Il sindacato dei Nebrodi
Storia degli ultimi quarant’anni di Cesarò.
“Sono di Cesarò e a sedici anni iniziai a lavorare nella forestale per aiutare la mia famiglia, cominciai a familiarizzare anche col sindacato iscrivendomi subito alla Cgil.” racconta Ignazio (nome di fantasia) ex bracciante agricolo sulla sessantina. “Aiutavo il referente di Cesarò e San Teodoro, ma purtroppo, in paesini piccoli come questi, il valore politico di progettualità e visione era poco importante, perché la Cgil non era che un altro di quegli uffici preposti all’assistenza sulle giornate di lavoro dichiarate.”
“Ai tempi, il datore di lavoro non pagava i contributi per i braccianti che lavoravano in alta montagna e questo fece nascere un giro di domande fasulle per percepire la disoccupazione. Il bossetto del paese, di Maniace, era un piccolo imprenditore agricolo che girava con una carpetta; distribuiva le giornate e metteva insieme l’offerta dei datori di lavoro e la richiesta da parte dei braccianti” – continua Ignazio al telefono – “La maggiore parte di loro erano fittizi, conoscevamo persone che percepivano la disoccupazione senza aver mai lavorato un giorno nei campi. La Cgil lo sapeva e facilitava questo giochetto; questa è una pratica davvero assodata negli anni.”
Tutto ruotava attorno alle domande falsificate, ai posti di lavoro assicurati e a quella brutta commistione tra mafia e sindacato difficile da estirpare: “All’inizio degli anni Ottanta, i braccianti di Galati Marmetino, un altro paese dei Nebrodi, e di Militello Rosmarino vennero dalle nostre parti per lavorare anche loro alla forestale. Presentarono il libretto di disoccupazione all’ufficio di collocamento di Cesarò ed entrarono nelle liste, i primi assunti furono quelli con più mesi di disoccupazione alle spalle.” spiega Ignazio rammaricato, ancora quarant’anni dopo. “Volevo capire come funzionasse questa storia; quando l’ufficio di collocamento venne bloccato e si creò un po’ di marasma tra i cesaresi e i nuovi braccianti, fu organizzata una riunione a cui partecipò il consigliere del comune di Cesarò, il referente del prefetto col comandante dei carabinieri della capitaneria di santo Stefano di Camastra ed il referente dell’ufficio del lavoro di Messina.”

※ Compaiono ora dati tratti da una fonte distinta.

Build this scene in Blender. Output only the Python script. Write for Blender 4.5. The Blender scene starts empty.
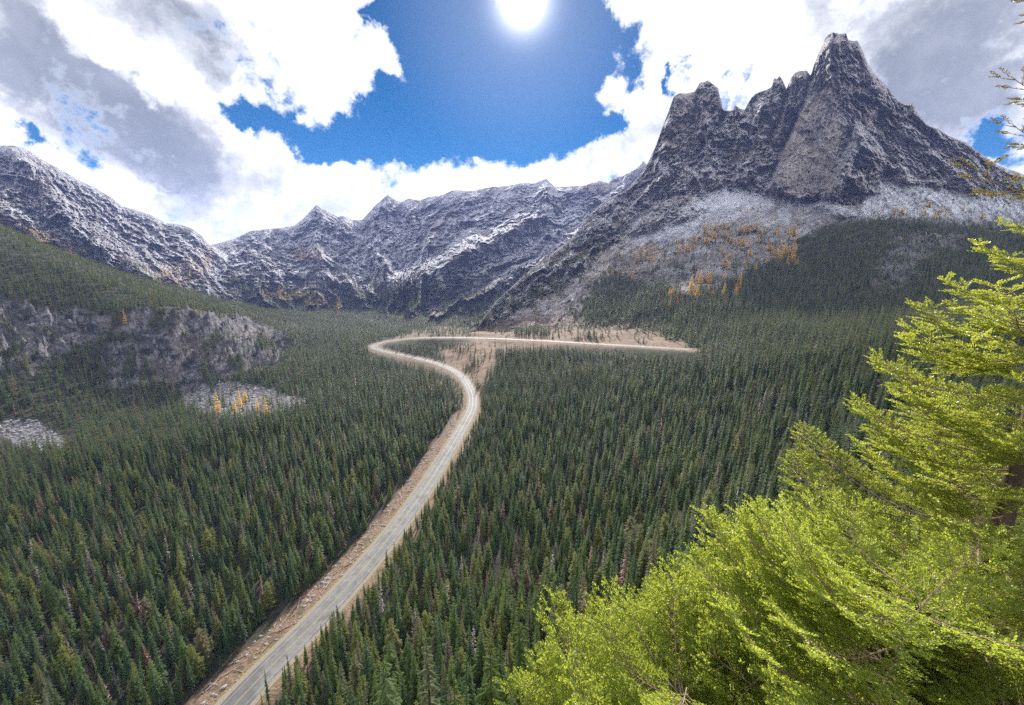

“La gente del posto non accettava che persone da altri paesi lavorassero a Cesarò ed uno dei referenti della Cgil rispose, cercando a modo suo di tranquillizzare gli animi, che se si fosse tenuto troppo a lungo chiuso l’ufficio, nemmeno le “loro donne” avrebbero potuto dichiarare le giornate fasulle”- prosegue l’ex bracciante – “Prima ancora che nascesse il parco dei Nebrodi, quando si stavano per sistemare i missili a Comiso, una delle proposte fu fare al centro del territorio del parco un poligono di tiro tra i comuni di Mistretta e Cesarò e poi anche Capizzi e Cerami. Chi contrastò questa idea non fu la Cgil del luogo, ma i compagni delle città, perché in paese questi dibattiti non c’erano. I sindacalisti si limitavano solo a chiedere più giornate, ma non capivano a cosa potesse servire quel lavoro.”